During the Q&A immediately after the reading (which, sadly, didn’t make the video), Rebecca raised an interesting issue about writing. She highlighted the differences between writing a novel and writing a short story, and the difficulty that an author of one might have in writing the other. It’s a matter of space, really. A novel author is used to having a few hundred or so pages at his or her disposal in which to develop characters, plot, plot twists, etc. A short fiction author is used to having at most a couple dozen pages in which to develop the same things.

At this point, you’re probably wondering, okay, so what? Novels are novels and short fiction is short fiction. Never the twain shall meet. The problem arises in that writers are creative folk. They don’t like to be bound down to one genre- that’s boring. This creativity runs the danger of producing some bastardized version of the genres. A novel author is used to having oodles of space, as I’ve said before. When you normally think in terms of lengthily-produced plots, a space constraint like the one placed on short fiction is lethal. There simply is no room for the half-dozen plot twists that would’ve enticed a novel reader into continuing to read. To make a holiday-appropriate example, take Jane Eyre. Would you as a reader keep going with Jane if her story could only be 15 pages? Probably not, as all the details would be lost. Everything in the novel takes pages and pages- Jane’s childhood, the strange noises and occurrences, the wedding scenes, Jane’s wandering across the moors, etc. It would be nigh on impossible to condense or select that type of story into a short story; there’s just too much to deal with. Even if you were to take a single section of the novel as stand alone, would it work? With a lot of novels, no. To use Jane Eyre again, let’s take Jane and Rochester’s reunion. There’s not enough character depth or comprehensible back story in that section to carry the reader’s interest through. Read as a stand-alone “short story,” it’s too confusing, like trying to assemble a jigsaw puzzle with pieces missing. Instead of “ooh, hurray for happy endings!”, the impression left behind is more akin to “who the hell are these people and why were they separated?”
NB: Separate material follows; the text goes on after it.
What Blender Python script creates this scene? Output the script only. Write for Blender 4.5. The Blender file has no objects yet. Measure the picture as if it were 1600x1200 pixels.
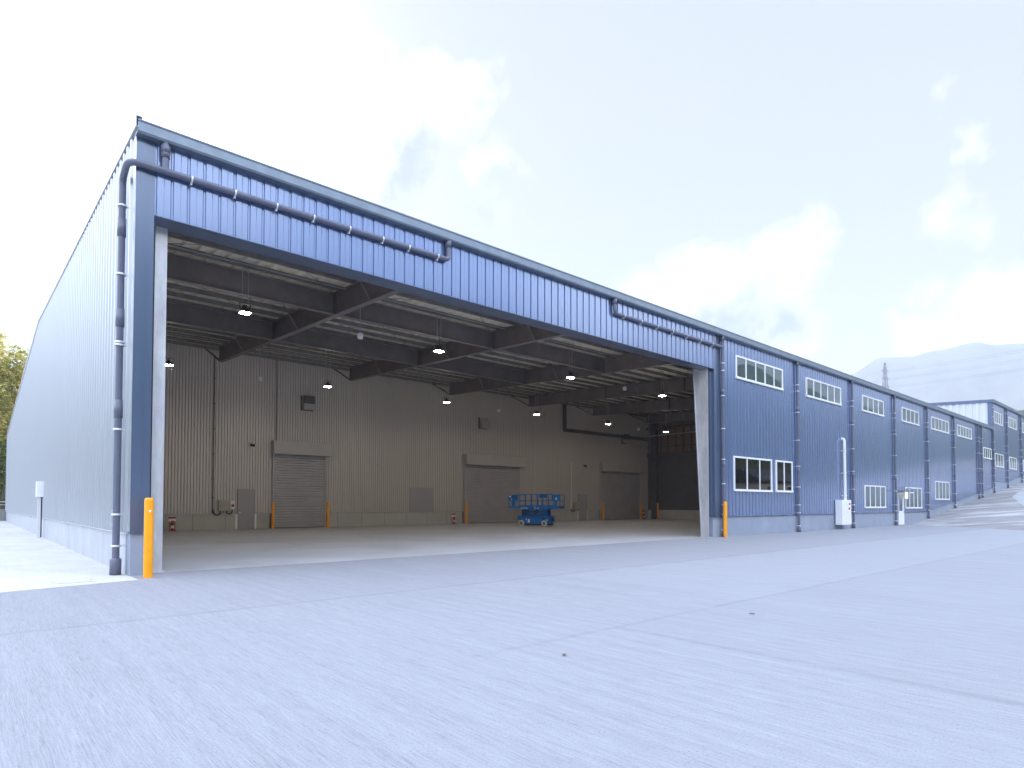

Conversely, the short story author has trouble filling the pages necessary for a novel. While you may want to follow a character through that one particular moment of life in short story, it probably isn’t enough to hold your interest through a couple hundred pages. Faulkner’s Barn Burning works because it’s short; having to read through ten times the amount of microphiliac detail and desperate action would be unappealing. It’s like that paper you’re trying to stretch at 2 a.m.; it needs to be seven pages, but you’ve only got five. The filler you add looks like just what it is: inane filler. Likewise, a short story author can create a novel that looks like a number of short stories smushed together. The sections will hopefully be interrelated, but they still could easily stand apart from the other chapters.


Faulkner and the Necessity of Change

What would? It’s one of our favorite questions as a society. What would some dead celebrity, great thinker, or important figure think or do in a contemporary situation? What would George Washington do about moon walks? What would my grandmother think of hybrid cars? Speculation is half the fun, of course, as these types of situations are never ones in which the great figure could possibly have encountered. It’s all conjecture, and no one walks away worse for wear, because the things they’re postulating didn’t happen.
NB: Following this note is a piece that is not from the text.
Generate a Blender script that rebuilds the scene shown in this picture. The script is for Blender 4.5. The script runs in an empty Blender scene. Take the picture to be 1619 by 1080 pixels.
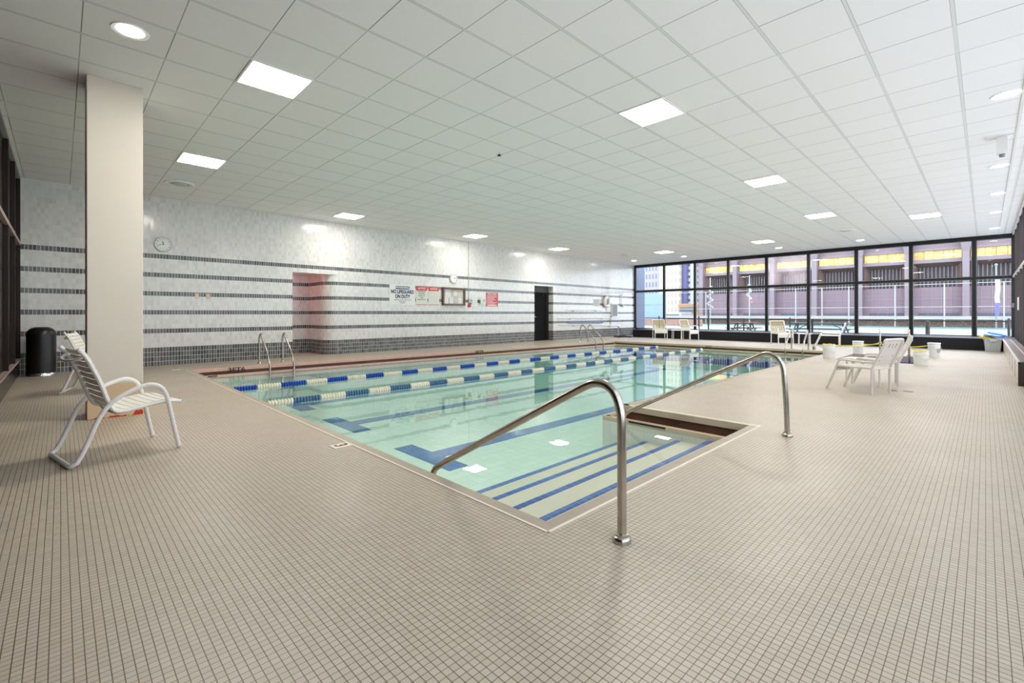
import bpy, bmesh, math, random
from mathutils import Vector, Matrix
random.seed(7)
C = bpy.context.scene.collection
SC = bpy.context.scene
PI = math.pi
CH = 3.679                      # ceiling height
YB = 21.75                      # window wall
XR = 0.656                      # right hand window wall
YN = -0.58                      # dark wall at the left end
def WX(y): return -12.53 - 0.0206 * (y + 0.57)     # tiled wall, not quite parallel to the pool

# ------------------------------------------------------------------ materials
MATS = {}
def lin(c):
    return tuple((x / 12.92 if x <= 0.04045 else ((x + 0.055) / 1.055) ** 2.4) for x in c)
def rgb(r, g, b): return lin((r / 255, g / 255, b / 255)) + (1,)
def setin(n, **k):
    for a, v in k.items():
        a = a.replace('_', ' ')
        if a in n.inputs: n.inputs[a].default_value = v
def mat(name, col, rough=0.5, metal=0.0, spec=0.5, emit=None, es=0.0, noise=0.0, nscale=8.0, coat=0.0):
    if name in MATS: return MATS[name]
    m = bpy.data.materials.new(name); m.use_nodes = True
    nt = m.node_tree; p = nt.nodes['Principled BSDF']
    p.inputs['Base Color'].default_value = col
    p.inputs['Roughness'].default_value = rough
    p.inputs['Metallic'].default_value = metal
    p.inputs['Specular IOR Level'].default_value = spec
    p.inputs['Coat Weight'].default_value = coat
    if emit:
        p.inputs['Emission Color'].default_value = emit
        p.inputs['Emission Strength'].default_value = es
    if noise > 0:
        tc = nt.nodes.new('ShaderNodeTexCoord'); n = nt.nodes.new('ShaderNodeTexNoise')
        n.inputs['Scale'].default_value = nscale; n.inputs['Detail'].default_value = 3
        nt.links.new(tc.outputs['Object'], n.inputs['Vector'])
        mr = nt.nodes.new('ShaderNodeMapRange')
        setin(mr, From_Min=0.3, From_Max=0.7, To_Min=1 - noise, To_Max=1 + noise)
        nt.links.new(n.outputs['Fac'], mr.inputs['Value'])
        mx = nt.nodes.new('ShaderNodeVectorMath'); mx.operation = 'SCALE'
        mx.inputs[0].default_value = col[:3]
        nt.links.new(mr.outputs['Result'], mx.inputs['Scale'])
        nt.links.new(mx.outputs['Vector'], p.inputs['Base Color'])
    MATS[name] = m
    return m
class NT:
    """small helper to wire math nodes"""
    def __init__(s, m): s.t = m.node_tree
    def _in(s, sock, v):
        if isinstance(v, (int, float)): sock.default_value = v
        elif isinstance(v, tuple): sock.default_value = v
        else: s.t.links.new(v, sock)
    def math(s, op, a, b=None, c=None):
        n = s.t.nodes.new('ShaderNodeMath'); n.operation = op
        s._in(n.inputs[0], a)
        if b is not None: s._in(n.inputs[1], b)
        if c is not None: s._in(n.inputs[2], c)
        return n.outputs[0]
    def node(s, typ, **k):
        n = s.t.nodes.new(typ)
        for a, v in k.items(): setattr(n, a, v)
        return n
    def mix(s, f, a, b):
        n = s.t.nodes.new('ShaderNodeMix'); n.data_type = 'RGBA'
        s._in(n.inputs[0], f); s._in(n.inputs[6], a); s._in(n.inputs[7], b)
        return n.outputs[2]
    def comb(s, x, y, z=0.0):
        n = s.t.nodes.new('ShaderNodeCombineXYZ')
        s._in(n.inputs[0], x); s._in(n.inputs[1], y); s._in(n.inputs[2], z)
        return n.outputs[0]
    def link(s, a, b): s.t.links.new(a, b)

def line_mask(h, frac, w):
    """1 inside a grout line of relative width w centred on the cell edge"""
    a = h.math('ABSOLUTE', h.math('SUBTRACT', frac, 0.5))
    return h.math('GREATER_THAN', a, 0.5 - w / 2)

def wall_tile_mat():
    m = bpy.data.materials.new('wall_tile'); m.use_nodes = True
    h = NT(m); p = m.node_tree.nodes['Principled BSDF']
    uv = h.node('ShaderNodeUVMap'); sep = h.node('ShaderNodeSeparateXYZ')
    h.link(uv.outputs[0], sep.inputs[0])
    u = h.math('DIVIDE', sep.outputs[0], 0.0535); v = h.math('DIVIDE', sep.outputs[1], 0.1017)
    cu = h.math('FLOOR', u); row = h.math('FLOOR', v)
    wn = h.node('ShaderNodeTexWhiteNoise', noise_dimensions='2D')
    h.link(h.comb(cu, row), wn.inputs['Vector'])
    r = wn.outputs['Value']
    gm = h.math('MAXIMUM', line_mask(h, h.math('FRACT', u), 0.11), line_mask(h, h.math('FRACT', v), 0.065))
    d1 = h.math('LESS_THAN', row, 3.5)
    d2 = h.math('MULTIPLY', h.math('LESS_THAN', row, 23.5),
                h.math('LESS_THAN', h.math('FLOORED_MODULO', h.math('ADD', row, 1.0), 4.0), 0.5))
    dark = h.math('MAXIMUM', d1, d2)
    dk = h.mix(r, rgb(62, 62, 64), rgb(106, 106, 106))
    r3 = h.math('POWER', r, 0.6)
    wt = h.mix(r3, rgb(208, 206, 204), rgb(230, 228, 226))
    tile = h.mix(dark, wt, dk)
    col = h.mix(gm, tile, rgb(220, 220, 217))
    h.link(col, p.inputs['Base Color'])
    p.inputs['Roughness'].default_value = 0.16
    # every tile sits at a slightly different tilt
    wn2 = h.node('ShaderNodeTexWhiteNoise', noise_dimensions='2D')
    h.link(h.comb(h.math('ADD', cu, 31.0), row), wn2.inputs['Vector'])
    vm = h.node('ShaderNodeVectorMath', operation='SUBTRACT'); h.link(wn2.outputs['Color'], vm.inputs[0])
    vm.inputs[1].default_value = (0.5, 0.5, 0.5)
    vs = h.node('ShaderNodeVectorMath', operation='SCALE'); h.link(vm.outputs[0], vs.inputs[0]); vs.inputs['Scale'].default_value = 0.035
    geo = h.node('ShaderNodeNewGeometry')
    va = h.node('ShaderNodeVectorMath', operation='ADD'); h.link(geo.outputs['Normal'], va.inputs[0]); h.link(vs.outputs[0], va.inputs[1])
    nn = h.node('ShaderNodeVectorMath', operation='NORMALIZE'); h.link(va.outputs[0], nn.inputs[0])
    h.link(nn.outputs[0], p.inputs['Normal'])
    MATS['wall_tile'] = m
    return m

def floor_tile_mat():
    m = bpy.data.materials.new('floor_mosaic'); m.use_nodes = True
    h = NT(m); p = m.node_tree.nodes['Principled BSDF']
    tc = h.node('ShaderNodeTexCoord'); sep = h.node('ShaderNodeSeparateXYZ')
    h.link(tc.outputs['Object'], sep.inputs[0])
    T = 0.0285
    u = h.math('DIVIDE', sep.outputs[0], T); v = h.math('DIVIDE', sep.outputs[1], T)
    wn = h.node('ShaderNodeTexWhiteNoise', noise_dimensions='2D')
    h.link(h.comb(h.math('FLOOR', u), h.math('FLOOR', v)), wn.inputs['Vector'])
    gx = line_mask(h, h.math('FRACT', u), 0.09); gy = line_mask(h, h.math('FRACT', v), 0.11)
    g = h.math('MAXIMUM', gx, gy)
    n = h.node('ShaderNodeTexNoise'); n.inputs['Scale'].default_value = 0.9; n.inputs['Detail'].default_value = 4
    h.link(tc.outputs['Object'], n.inputs['Vector'])
    n2 = h.node('ShaderNodeTexNoise'); n2.inputs['Scale'].default_value = 3.5; n2.inputs['Detail'].default_value = 3
    h.link(tc.outputs['Object'], n2.inputs['Vector'])
    tile = h.mix(wn.outputs['Value'], rgb(185, 171, 153), rgb(200, 188, 173))
    wear = h.mix(n.outputs['Fac'], rgb(184, 170, 150), rgb(199, 188, 174))
    tile = h.mix(0.45, tile, wear)
    gc = h.mix(n2.outputs['Fac'], rgb(84, 62, 42), rgb(128, 104, 80))
    h.link(h.mix(g, tile, gc), p.inputs['Base Color'])
    rr = h.node('ShaderNodeMapRange'); setin(rr, From_Min=0.35, From_Max=0.65, To_Min=0.34, To_Max=0.48)
    h.link(n.outputs['Fac'], rr.inputs['Value']); h.link(rr.outputs[0], p.inputs['Roughness'])
    p.inputs['Specular IOR Level'].default_value = 0.45
    MATS['floor_mosaic'] = m
    return m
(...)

To wit: What would William Faulkner think about Shenandoah going online? Surprisingly, he left evidence on a very similar topic that I think applies here.

During his time as the writer-in-residence at the University of Virginia, Faulkner gave a large number of lectures and talks. Many were recorded and now reside online through UVA’s library.  The one linked here is from this series, recorded at Lee Chapel, Washington and Lee University, on May 15, 1958. This session took the format of a reading and discussion, with Faulkner giving a short reading followed by a long question and answer session. His answers, delivered in his slow, rich, Mississippi farmer’s voice, move between everything from hunting in the Blue Ridge Mountains to his opinions on contemporary literature. For the purposes of this entry, the most important section is his rumination on the future of the novel.
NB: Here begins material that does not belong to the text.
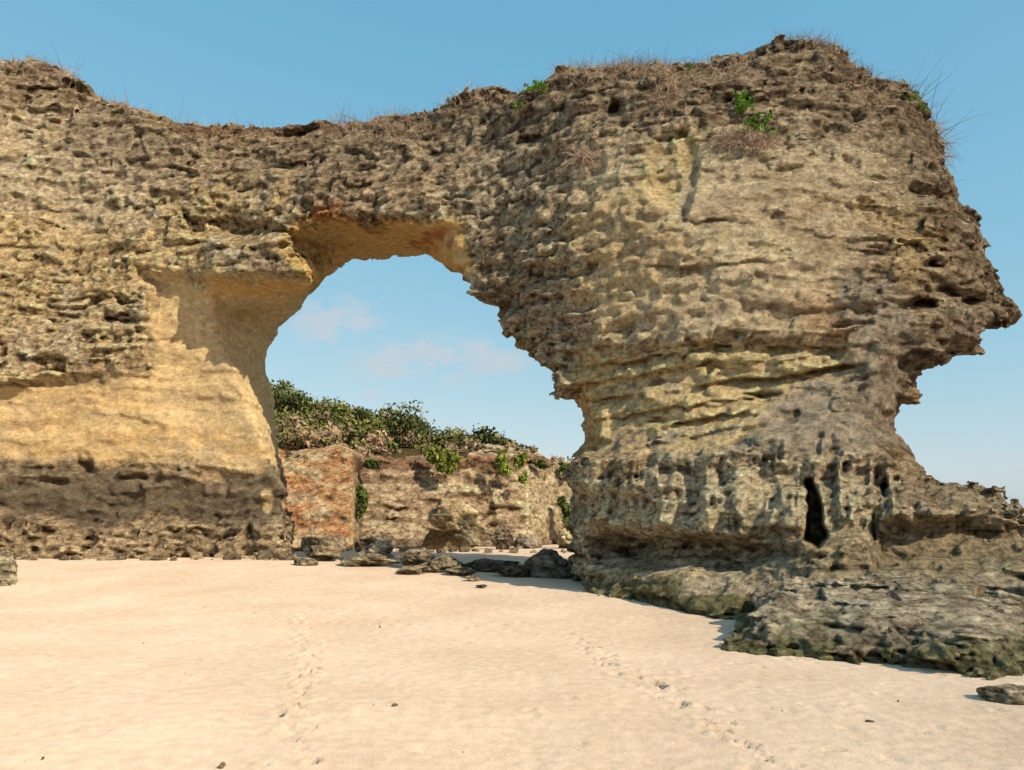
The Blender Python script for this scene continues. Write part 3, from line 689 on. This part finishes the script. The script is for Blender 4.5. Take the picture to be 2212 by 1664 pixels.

http://faulkner.lib.virginia.edu/display/wfaudio31

For those who don’t want to listen, here’s the transcript:

William Faulkner: Yes, sir.

Unidentified participant: Do you think the novel […]?

William Faulkner: I would say it—it would go through phases like any other form of life or motion. It’s got to be in motion. It’s got to change. The only alternative to change is stasis, which is death. And it—it will change, yes. It may go into another medium. The novel may go into something visual, into—to moving pictures. But the novel as a—a—a quality will not change as long as—as people are trying to record man’s victories and defeats, in terms of the recognizable human heart. Let’s say that, as I put it, the highest form of writing is the—the poem. The poet has taken that—that tragic, beautiful moment of man’s struggle within his dilemma and put it into fourteen lines. The second highest is the short story writer, who has been able to do it in ten pages. The novelist is the failure. He’s a failed poet. It took him three hundred pages to isolate that tragic, beautiful, moving dilemma, victory or defeat, of fragile, invincible man in his dilemma. So the novel may change, but its—it will never vanish as a quality in culture.

So, what would Faulkner think of Shenandoah going online? I say he’d approve. Half a century ago, he saw that literature would probably move into another medium. He wrote screenplays in Hollywood for a time, furthering this very same end. Did he foresee his last novel, The Reivers, becoming a Steve McQueen movie in 1969? Maybe not. But he did recognize change as necessary- “it’s got to be in motion.” Culture is a constantly shifting thing. “To record man’s victories and defeats…,” as Faulkner says, literature has to shift too. Faulkner’s literary world was moving toward movies; ours is running headlong toward the internet. By moving into an online format, Shenandoah is keeping pace with culture. The audience is online. Their lives, their victories and defeats, are increasingly online. The best place to contain a record of these victories and defeats, to record the central impetus of writing, is to be where your audience is. The pulse of modernity is electronic, and the best method of keeping the heart of Shenandoah beating in time with it is to become electronic ourselves.

The next question is: what if we didn’t? What if Shenandoah had remained in print? Faulkner says in the clip that, “the only alternative to change is stasis, which is death.” To stay in print, in stasis, would have brought eventual death. The means and ways by which people access the written word have changed, and physical journals are no longer the dominant source in the marketplace. I cannot say stasis would have brought immediate death. As of right now, there are many literary journals still adamantly in print and apparently thriving. Maybe their funding and readership will remain sufficiently stable that they can continue. However, this vehement refusal to acknowledge online readers will kill them in the end. I love the physical feel of a book in hand as much as the next bibliophile. However, from a purely economic standpoint, I can afford more visits to an online journal and e-books than I can copies of the latest print journals.

Change is the evasion of stasis. In this sense, the migration of Shenandoah from the printed page to the world wide web is just the next step in the road. We are where the readers are now. We continue to record man’s victories and defeats, albeit in another format. Faulkner saw the change coming in 1958; we’re just riding the train toward the next destination.